• _ENTRIES_
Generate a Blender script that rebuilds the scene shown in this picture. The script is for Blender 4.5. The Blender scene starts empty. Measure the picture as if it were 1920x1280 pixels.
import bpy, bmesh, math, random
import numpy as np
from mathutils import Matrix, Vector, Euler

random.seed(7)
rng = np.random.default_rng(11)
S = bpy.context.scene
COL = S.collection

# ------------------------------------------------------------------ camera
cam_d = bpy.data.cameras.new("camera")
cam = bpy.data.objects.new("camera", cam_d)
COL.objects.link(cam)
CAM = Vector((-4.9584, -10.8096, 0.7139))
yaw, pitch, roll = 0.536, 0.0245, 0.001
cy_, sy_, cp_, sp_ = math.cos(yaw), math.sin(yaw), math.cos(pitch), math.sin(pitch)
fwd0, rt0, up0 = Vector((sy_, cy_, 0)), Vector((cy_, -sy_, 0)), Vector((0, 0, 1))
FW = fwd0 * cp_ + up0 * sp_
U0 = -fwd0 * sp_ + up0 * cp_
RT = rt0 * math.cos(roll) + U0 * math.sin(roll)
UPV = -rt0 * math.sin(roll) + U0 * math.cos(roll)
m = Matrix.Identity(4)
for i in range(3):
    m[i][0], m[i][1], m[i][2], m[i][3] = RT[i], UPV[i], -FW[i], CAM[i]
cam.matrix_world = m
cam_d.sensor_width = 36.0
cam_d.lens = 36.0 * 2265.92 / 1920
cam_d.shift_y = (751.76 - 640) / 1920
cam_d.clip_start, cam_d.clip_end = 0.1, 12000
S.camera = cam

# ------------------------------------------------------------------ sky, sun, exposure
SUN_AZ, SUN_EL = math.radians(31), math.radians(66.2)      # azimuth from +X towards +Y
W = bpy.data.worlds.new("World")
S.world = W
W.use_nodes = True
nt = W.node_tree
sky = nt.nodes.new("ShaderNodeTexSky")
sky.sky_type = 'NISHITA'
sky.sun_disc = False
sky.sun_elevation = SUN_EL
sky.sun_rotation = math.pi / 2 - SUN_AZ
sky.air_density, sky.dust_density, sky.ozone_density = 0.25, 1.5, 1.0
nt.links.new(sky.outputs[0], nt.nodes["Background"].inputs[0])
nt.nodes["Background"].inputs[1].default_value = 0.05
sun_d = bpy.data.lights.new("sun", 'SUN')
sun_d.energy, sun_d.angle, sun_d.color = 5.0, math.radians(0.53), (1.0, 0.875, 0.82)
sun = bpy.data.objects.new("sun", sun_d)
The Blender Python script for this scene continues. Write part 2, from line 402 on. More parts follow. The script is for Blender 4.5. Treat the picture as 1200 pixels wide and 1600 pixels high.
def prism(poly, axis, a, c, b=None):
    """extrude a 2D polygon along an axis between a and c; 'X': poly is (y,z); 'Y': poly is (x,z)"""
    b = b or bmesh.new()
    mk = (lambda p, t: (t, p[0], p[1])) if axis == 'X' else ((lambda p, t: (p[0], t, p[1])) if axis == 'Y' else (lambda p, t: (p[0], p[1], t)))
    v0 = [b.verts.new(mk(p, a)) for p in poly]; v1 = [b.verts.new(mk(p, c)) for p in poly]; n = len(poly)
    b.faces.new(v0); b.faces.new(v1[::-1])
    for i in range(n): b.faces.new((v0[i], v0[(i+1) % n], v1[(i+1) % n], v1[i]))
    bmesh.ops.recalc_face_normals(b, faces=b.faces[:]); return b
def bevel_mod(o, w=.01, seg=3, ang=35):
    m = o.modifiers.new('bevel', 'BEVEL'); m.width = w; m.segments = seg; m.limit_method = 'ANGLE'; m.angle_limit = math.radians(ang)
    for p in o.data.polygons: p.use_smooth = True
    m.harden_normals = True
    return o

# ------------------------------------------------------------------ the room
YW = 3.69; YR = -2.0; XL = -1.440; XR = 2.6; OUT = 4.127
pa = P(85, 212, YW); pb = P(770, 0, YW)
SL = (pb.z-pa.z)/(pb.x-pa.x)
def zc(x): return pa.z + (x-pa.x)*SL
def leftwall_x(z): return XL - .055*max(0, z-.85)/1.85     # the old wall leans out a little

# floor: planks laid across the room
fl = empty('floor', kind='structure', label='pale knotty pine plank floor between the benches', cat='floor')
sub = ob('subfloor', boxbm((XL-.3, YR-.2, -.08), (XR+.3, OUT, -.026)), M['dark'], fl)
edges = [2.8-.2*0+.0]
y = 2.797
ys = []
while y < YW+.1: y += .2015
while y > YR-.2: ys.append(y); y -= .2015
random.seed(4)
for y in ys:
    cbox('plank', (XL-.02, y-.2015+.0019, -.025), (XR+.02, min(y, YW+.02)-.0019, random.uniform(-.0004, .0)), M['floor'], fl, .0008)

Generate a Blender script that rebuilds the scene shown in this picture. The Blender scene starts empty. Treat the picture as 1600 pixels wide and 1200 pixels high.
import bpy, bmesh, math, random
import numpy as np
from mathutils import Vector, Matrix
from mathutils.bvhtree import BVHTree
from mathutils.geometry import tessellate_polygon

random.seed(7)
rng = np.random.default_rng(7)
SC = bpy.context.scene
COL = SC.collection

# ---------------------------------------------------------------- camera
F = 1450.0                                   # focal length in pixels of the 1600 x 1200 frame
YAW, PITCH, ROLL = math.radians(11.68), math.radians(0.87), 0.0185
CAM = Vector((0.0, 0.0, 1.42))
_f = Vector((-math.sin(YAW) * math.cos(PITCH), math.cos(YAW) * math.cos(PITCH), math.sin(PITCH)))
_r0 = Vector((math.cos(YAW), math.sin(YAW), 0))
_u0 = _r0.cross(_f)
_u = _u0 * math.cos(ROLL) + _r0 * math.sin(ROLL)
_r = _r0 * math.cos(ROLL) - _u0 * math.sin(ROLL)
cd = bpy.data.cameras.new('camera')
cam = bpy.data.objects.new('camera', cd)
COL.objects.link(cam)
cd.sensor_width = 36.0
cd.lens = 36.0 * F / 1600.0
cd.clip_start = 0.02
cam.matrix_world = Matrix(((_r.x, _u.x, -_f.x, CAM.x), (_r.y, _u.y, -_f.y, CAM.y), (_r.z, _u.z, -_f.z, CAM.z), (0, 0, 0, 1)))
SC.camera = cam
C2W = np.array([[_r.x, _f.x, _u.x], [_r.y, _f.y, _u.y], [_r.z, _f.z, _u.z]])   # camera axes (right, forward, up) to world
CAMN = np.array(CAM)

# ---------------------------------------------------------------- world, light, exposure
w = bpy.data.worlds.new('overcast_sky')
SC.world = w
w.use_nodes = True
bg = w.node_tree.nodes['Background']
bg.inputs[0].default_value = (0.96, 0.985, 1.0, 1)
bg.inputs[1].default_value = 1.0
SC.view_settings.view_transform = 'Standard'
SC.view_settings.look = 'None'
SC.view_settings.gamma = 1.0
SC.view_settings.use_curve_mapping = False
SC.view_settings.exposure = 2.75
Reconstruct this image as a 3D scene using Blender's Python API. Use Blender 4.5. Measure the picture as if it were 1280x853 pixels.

• _WHAT YOU NEED TO DO_
Output all of the material exactly as written.

• _COMPLETED TASK_
Generate a Blender script that rebuilds the scene shown in this picture. The script is for Blender 4.5. The Blender scene starts empty. Measure the picture as if it were 1920x1280 pixels.
import bpy, bmesh, math, random
import numpy as np
from mathutils import Matrix, Vector, Euler

random.seed(7)
rng = np.random.default_rng(11)
S = bpy.context.scene
COL = S.collection

# ------------------------------------------------------------------ camera
cam_d = bpy.data.cameras.new("camera")
cam = bpy.data.objects.new("camera", cam_d)
COL.objects.link(cam)
CAM = Vector((-4.9584, -10.8096, 0.7139))
yaw, pitch, roll = 0.536, 0.0245, 0.001
cy_, sy_, cp_, sp_ = math.cos(yaw), math.sin(yaw), math.cos(pitch), math.sin(pitch)
fwd0, rt0, up0 = Vector((sy_, cy_, 0)), Vector((cy_, -sy_, 0)), Vector((0, 0, 1))
FW = fwd0 * cp_ + up0 * sp_
U0 = -fwd0 * sp_ + up0 * cp_
RT = rt0 * math.cos(roll) + U0 * math.sin(roll)
UPV = -rt0 * math.sin(roll) + U0 * math.cos(roll)
m = Matrix.Identity(4)
for i in range(3):
    m[i][0], m[i][1], m[i][2], m[i][3] = RT[i], UPV[i], -FW[i], CAM[i]
cam.matrix_world = m
cam_d.sensor_width = 36.0
cam_d.lens = 36.0 * 2265.92 / 1920
cam_d.shift_y = (751.76 - 640) / 1920
cam_d.clip_start, cam_d.clip_end = 0.1, 12000
S.camera = cam

# ------------------------------------------------------------------ sky, sun, exposure
SUN_AZ, SUN_EL = math.radians(31), math.radians(66.2)      # azimuth from +X towards +Y
W = bpy.data.worlds.new("World")
S.world = W
W.use_nodes = True
nt = W.node_tree
sky = nt.nodes.new("ShaderNodeTexSky")
sky.sky_type = 'NISHITA'
sky.sun_disc = False
sky.sun_elevation = SUN_EL
sky.sun_rotation = math.pi / 2 - SUN_AZ
sky.air_density, sky.dust_density, sky.ozone_density = 0.25, 1.5, 1.0
nt.links.new(sky.outputs[0], nt.nodes["Background"].inputs[0])
nt.nodes["Background"].inputs[1].default_value = 0.05
sun_d = bpy.data.lights.new("sun", 'SUN')
sun_d.energy, sun_d.angle, sun_d.color = 5.0, math.radians(0.53), (1.0, 0.875, 0.82)
sun = bpy.data.objects.new("sun", sun_d)
The Blender Python script for this scene continues. Write part 2, from line 402 on. More parts follow. The script is for Blender 4.5. Treat the picture as 1200 pixels wide and 1600 pixels high.
def prism(poly, axis, a, c, b=None):
    """extrude a 2D polygon along an axis between a and c; 'X': poly is (y,z); 'Y': poly is (x,z)"""
    b = b or bmesh.new()
    mk = (lambda p, t: (t, p[0], p[1])) if axis == 'X' else ((lambda p, t: (p[0], t, p[1])) if axis == 'Y' else (lambda p, t: (p[0], p[1], t)))
    v0 = [b.verts.new(mk(p, a)) for p in poly]; v1 = [b.verts.new(mk(p, c)) for p in poly]; n = len(poly)
    b.faces.new(v0); b.faces.new(v1[::-1])
    for i in range(n): b.faces.new((v0[i], v0[(i+1) % n], v1[(i+1) % n], v1[i]))
    bmesh.ops.recalc_face_normals(b, faces=b.faces[:]); return b
def bevel_mod(o, w=.01, seg=3, ang=35):
    m = o.modifiers.new('bevel', 'BEVEL'); m.width = w; m.segments = seg; m.limit_method = 'ANGLE'; m.angle_limit = math.radians(ang)
    for p in o.data.polygons: p.use_smooth = True
    m.harden_normals = True
    return o

# ------------------------------------------------------------------ the room
YW = 3.69; YR = -2.0; XL = -1.440; XR = 2.6; OUT = 4.127
pa = P(85, 212, YW); pb = P(770, 0, YW)
SL = (pb.z-pa.z)/(pb.x-pa.x)
def zc(x): return pa.z + (x-pa.x)*SL
def leftwall_x(z): return XL - .055*max(0, z-.85)/1.85     # the old wall leans out a little

# floor: planks laid across the room
fl = empty('floor', kind='structure', label='pale knotty pine plank floor between the benches', cat='floor')
sub = ob('subfloor', boxbm((XL-.3, YR-.2, -.08), (XR+.3, OUT, -.026)), M['dark'], fl)
edges = [2.8-.2*0+.0]
y = 2.797
ys = []
while y < YW+.1: y += .2015
while y > YR-.2: ys.append(y); y -= .2015
random.seed(4)
for y in ys:
    cbox('plank', (XL-.02, y-.2015+.0019, -.025), (XR+.02, min(y, YW+.02)-.0019, random.uniform(-.0004, .0)), M['floor'], fl, .0008)

Generate a Blender script that rebuilds the scene shown in this picture. The Blender scene starts empty. Treat the picture as 1600 pixels wide and 1200 pixels high.
import bpy, bmesh, math, random
import numpy as np
from mathutils import Vector, Matrix
from mathutils.bvhtree import BVHTree
from mathutils.geometry import tessellate_polygon

random.seed(7)
rng = np.random.default_rng(7)
SC = bpy.context.scene
COL = SC.collection

# ---------------------------------------------------------------- camera
F = 1450.0                                   # focal length in pixels of the 1600 x 1200 frame
YAW, PITCH, ROLL = math.radians(11.68), math.radians(0.87), 0.0185
CAM = Vector((0.0, 0.0, 1.42))
_f = Vector((-math.sin(YAW) * math.cos(PITCH), math.cos(YAW) * math.cos(PITCH), math.sin(PITCH)))
_r0 = Vector((math.cos(YAW), math.sin(YAW), 0))
_u0 = _r0.cross(_f)
_u = _u0 * math.cos(ROLL) + _r0 * math.sin(ROLL)
_r = _r0 * math.cos(ROLL) - _u0 * math.sin(ROLL)
cd = bpy.data.cameras.new('camera')
cam = bpy.data.objects.new('camera', cd)
COL.objects.link(cam)
cd.sensor_width = 36.0
cd.lens = 36.0 * F / 1600.0
cd.clip_start = 0.02
cam.matrix_world = Matrix(((_r.x, _u.x, -_f.x, CAM.x), (_r.y, _u.y, -_f.y, CAM.y), (_r.z, _u.z, -_f.z, CAM.z), (0, 0, 0, 1)))
SC.camera = cam
C2W = np.array([[_r.x, _f.x, _u.x], [_r.y, _f.y, _u.y], [_r.z, _f.z, _u.z]])   # camera axes (right, forward, up) to world
CAMN = np.array(CAM)

# ---------------------------------------------------------------- world, light, exposure
w = bpy.data.worlds.new('overcast_sky')
SC.world = w
w.use_nodes = True
bg = w.node_tree.nodes['Background']
bg.inputs[0].default_value = (0.96, 0.985, 1.0, 1)
bg.inputs[1].default_value = 1.0
SC.view_settings.view_transform = 'Standard'
SC.view_settings.look = 'None'
SC.view_settings.gamma = 1.0
SC.view_settings.use_curve_mapping = False
SC.view_settings.exposure = 2.75
Reconstruct this image as a 3D scene using Blender's Python API. Use Blender 4.5. Measure the picture as if it were 1280x853 pixels.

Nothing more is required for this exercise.